#### Data lines
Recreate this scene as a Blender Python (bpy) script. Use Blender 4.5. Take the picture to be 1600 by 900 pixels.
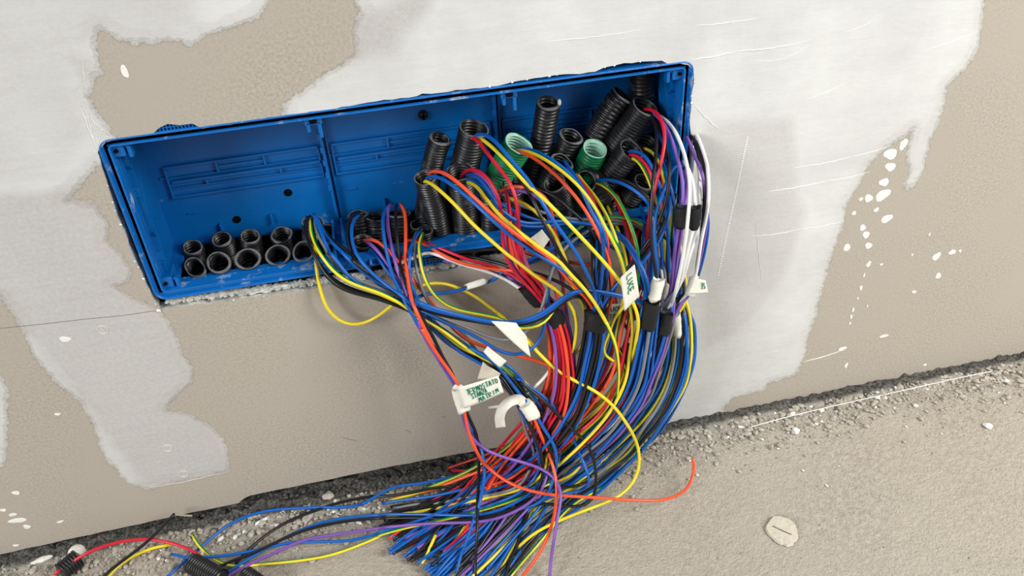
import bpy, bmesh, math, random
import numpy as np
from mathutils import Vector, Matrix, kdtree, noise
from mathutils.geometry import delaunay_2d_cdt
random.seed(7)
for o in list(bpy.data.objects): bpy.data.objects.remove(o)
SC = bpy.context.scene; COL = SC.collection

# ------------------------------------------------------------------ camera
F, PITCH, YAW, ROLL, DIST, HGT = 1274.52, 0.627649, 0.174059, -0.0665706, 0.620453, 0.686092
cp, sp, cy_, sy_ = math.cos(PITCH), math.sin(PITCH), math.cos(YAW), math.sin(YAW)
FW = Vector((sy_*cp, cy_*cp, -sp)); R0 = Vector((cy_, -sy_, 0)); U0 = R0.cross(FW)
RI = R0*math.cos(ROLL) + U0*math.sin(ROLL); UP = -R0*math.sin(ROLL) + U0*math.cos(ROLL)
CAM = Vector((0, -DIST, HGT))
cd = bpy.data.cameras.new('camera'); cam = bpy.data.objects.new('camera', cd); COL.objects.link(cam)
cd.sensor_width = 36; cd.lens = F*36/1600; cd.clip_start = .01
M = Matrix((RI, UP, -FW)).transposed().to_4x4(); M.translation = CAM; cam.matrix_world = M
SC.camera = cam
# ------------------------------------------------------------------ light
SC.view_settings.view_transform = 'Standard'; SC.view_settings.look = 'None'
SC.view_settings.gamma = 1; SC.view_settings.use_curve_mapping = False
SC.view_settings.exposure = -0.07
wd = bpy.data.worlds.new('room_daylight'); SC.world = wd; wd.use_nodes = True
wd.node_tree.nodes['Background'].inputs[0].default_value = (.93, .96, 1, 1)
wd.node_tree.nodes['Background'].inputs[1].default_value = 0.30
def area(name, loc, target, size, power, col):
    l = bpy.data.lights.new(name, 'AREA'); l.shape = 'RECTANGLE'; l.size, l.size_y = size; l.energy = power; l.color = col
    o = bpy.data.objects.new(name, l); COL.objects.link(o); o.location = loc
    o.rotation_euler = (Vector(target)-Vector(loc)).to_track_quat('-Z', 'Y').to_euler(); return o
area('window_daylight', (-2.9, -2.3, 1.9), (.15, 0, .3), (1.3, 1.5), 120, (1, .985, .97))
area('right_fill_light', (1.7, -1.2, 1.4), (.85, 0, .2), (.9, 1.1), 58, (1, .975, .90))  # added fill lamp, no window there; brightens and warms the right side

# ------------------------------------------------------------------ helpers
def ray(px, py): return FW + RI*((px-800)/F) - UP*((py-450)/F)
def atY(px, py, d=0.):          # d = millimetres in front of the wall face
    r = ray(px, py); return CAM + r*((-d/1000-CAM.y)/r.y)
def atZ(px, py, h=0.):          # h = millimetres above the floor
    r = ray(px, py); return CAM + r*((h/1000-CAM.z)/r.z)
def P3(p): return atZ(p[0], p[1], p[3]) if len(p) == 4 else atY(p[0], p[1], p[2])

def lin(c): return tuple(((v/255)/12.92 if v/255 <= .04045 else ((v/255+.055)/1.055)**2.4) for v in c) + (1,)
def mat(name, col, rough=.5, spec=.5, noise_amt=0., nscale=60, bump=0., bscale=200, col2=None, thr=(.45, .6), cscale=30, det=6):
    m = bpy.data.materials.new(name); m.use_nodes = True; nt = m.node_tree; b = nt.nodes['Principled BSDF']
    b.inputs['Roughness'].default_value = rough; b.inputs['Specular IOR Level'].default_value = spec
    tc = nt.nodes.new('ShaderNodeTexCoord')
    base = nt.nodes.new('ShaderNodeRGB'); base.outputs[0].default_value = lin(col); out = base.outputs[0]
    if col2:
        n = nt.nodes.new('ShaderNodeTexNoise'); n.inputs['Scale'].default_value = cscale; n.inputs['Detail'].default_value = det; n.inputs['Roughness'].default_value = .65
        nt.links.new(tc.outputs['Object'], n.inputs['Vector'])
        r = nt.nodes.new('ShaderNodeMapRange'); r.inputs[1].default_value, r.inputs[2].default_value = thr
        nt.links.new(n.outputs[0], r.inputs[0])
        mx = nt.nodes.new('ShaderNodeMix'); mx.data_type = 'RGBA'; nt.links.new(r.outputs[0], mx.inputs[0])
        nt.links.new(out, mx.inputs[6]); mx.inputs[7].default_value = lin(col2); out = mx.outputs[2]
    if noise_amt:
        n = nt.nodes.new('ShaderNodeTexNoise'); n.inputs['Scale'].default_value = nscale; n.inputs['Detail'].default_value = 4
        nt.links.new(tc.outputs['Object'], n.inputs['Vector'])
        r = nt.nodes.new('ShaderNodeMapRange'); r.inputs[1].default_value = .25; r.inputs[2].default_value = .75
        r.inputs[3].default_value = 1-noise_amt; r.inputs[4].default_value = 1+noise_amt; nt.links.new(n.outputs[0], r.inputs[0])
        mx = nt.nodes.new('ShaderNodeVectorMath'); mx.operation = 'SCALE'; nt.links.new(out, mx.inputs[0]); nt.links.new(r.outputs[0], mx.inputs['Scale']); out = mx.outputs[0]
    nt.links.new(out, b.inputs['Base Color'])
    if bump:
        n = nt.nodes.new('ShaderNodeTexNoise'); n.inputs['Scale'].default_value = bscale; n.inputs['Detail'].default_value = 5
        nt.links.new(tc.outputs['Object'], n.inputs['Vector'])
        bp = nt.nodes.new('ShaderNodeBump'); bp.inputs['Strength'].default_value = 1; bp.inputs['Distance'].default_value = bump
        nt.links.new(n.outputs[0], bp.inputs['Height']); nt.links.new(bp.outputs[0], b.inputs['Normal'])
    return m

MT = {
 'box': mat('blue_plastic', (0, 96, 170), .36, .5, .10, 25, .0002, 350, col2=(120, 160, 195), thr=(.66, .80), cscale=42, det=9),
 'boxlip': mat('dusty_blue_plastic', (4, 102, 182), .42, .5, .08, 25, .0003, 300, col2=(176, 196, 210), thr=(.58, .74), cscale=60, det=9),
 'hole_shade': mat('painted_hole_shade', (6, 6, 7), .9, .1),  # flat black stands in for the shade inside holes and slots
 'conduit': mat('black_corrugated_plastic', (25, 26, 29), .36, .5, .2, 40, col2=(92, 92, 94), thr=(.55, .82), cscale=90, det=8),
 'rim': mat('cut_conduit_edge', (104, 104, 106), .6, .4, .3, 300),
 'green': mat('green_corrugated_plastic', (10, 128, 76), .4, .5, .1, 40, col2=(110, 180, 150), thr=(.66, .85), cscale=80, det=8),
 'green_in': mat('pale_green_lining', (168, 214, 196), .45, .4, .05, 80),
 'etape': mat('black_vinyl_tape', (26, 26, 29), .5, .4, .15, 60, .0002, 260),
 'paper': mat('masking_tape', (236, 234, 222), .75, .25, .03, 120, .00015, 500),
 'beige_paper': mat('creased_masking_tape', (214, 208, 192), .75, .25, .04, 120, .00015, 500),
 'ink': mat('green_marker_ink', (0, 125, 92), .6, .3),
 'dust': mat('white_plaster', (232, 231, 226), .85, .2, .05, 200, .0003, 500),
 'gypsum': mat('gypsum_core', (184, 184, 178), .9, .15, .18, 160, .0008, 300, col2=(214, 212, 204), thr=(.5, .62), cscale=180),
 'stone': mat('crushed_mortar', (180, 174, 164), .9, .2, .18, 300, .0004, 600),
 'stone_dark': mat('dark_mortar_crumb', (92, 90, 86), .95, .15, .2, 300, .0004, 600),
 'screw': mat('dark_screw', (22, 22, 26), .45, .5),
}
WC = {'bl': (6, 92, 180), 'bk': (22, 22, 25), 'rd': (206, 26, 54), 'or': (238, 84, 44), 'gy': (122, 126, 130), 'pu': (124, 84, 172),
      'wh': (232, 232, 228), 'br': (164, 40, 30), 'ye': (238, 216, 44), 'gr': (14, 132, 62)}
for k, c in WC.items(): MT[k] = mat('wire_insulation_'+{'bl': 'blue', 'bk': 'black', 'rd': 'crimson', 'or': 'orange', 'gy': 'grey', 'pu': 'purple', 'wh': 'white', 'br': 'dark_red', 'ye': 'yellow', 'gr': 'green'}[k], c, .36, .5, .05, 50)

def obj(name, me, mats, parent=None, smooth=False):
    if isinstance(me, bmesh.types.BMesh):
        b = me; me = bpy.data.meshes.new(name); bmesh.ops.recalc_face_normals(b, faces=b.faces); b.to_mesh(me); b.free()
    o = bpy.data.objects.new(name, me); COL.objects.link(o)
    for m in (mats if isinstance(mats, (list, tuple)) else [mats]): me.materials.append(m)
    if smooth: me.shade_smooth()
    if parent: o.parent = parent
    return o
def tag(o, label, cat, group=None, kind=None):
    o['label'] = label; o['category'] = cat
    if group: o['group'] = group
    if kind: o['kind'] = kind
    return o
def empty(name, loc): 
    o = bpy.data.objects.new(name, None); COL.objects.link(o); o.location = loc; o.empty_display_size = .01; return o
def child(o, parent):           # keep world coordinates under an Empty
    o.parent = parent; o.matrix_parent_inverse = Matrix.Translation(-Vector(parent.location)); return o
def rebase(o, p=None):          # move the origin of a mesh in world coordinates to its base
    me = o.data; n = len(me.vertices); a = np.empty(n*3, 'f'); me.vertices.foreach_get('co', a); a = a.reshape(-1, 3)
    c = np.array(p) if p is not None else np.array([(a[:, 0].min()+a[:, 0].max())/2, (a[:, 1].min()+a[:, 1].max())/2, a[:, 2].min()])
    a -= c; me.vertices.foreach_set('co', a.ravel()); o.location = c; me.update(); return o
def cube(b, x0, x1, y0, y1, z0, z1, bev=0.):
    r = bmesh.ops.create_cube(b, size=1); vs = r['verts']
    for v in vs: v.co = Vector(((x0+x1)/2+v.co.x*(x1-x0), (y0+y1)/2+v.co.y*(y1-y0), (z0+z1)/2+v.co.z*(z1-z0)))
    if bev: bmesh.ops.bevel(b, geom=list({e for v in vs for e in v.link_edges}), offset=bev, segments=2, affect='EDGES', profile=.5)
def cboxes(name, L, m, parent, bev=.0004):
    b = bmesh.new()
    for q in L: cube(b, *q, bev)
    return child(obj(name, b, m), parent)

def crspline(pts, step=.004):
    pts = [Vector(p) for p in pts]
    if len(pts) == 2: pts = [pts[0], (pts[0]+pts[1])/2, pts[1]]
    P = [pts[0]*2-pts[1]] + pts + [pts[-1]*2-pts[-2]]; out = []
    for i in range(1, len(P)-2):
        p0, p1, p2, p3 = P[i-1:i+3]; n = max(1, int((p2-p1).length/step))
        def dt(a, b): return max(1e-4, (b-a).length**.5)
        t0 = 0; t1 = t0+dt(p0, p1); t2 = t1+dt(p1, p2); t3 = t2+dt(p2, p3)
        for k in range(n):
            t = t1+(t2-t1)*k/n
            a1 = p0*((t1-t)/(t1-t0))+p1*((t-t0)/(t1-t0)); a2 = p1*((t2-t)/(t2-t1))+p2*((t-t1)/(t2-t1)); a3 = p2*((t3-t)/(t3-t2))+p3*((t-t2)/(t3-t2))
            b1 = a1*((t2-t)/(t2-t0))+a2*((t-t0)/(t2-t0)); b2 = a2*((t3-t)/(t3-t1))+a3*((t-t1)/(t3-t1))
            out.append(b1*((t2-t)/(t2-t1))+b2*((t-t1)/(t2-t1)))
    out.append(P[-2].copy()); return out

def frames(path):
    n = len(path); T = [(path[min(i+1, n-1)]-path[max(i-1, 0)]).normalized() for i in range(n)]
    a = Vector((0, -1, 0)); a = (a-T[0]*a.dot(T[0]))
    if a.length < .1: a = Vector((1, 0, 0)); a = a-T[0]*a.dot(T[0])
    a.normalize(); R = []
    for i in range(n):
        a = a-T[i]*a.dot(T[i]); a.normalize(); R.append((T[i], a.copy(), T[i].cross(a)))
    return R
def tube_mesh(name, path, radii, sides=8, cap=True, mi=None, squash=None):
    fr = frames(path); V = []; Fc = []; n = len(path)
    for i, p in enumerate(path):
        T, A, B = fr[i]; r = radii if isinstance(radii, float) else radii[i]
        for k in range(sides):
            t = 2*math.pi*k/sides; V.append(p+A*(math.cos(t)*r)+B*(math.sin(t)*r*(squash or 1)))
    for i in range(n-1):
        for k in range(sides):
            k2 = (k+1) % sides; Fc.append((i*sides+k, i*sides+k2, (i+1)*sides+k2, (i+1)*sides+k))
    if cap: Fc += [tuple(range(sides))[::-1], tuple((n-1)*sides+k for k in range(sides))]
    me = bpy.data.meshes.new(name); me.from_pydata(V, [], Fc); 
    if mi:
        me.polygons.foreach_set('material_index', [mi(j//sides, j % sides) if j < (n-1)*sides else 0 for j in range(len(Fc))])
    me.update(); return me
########
What you should do: Skip the pictures and restate exactly the lines from the beginning of the listing to the line with "SC = bpy.context.scene; COL = SC.collection", that line included.

Solution to the exercise:
Recreate this scene as a Blender Python (bpy) script. Use Blender 4.5. Take the picture to be 1600 by 900 pixels.
import bpy, bmesh, math, random
import numpy as np
from mathutils import Vector, Matrix, kdtree, noise
from mathutils.geometry import delaunay_2d_cdt
random.seed(7)
for o in list(bpy.data.objects): bpy.data.objects.remove(o)
SC = bpy.context.scene; COL = SC.collection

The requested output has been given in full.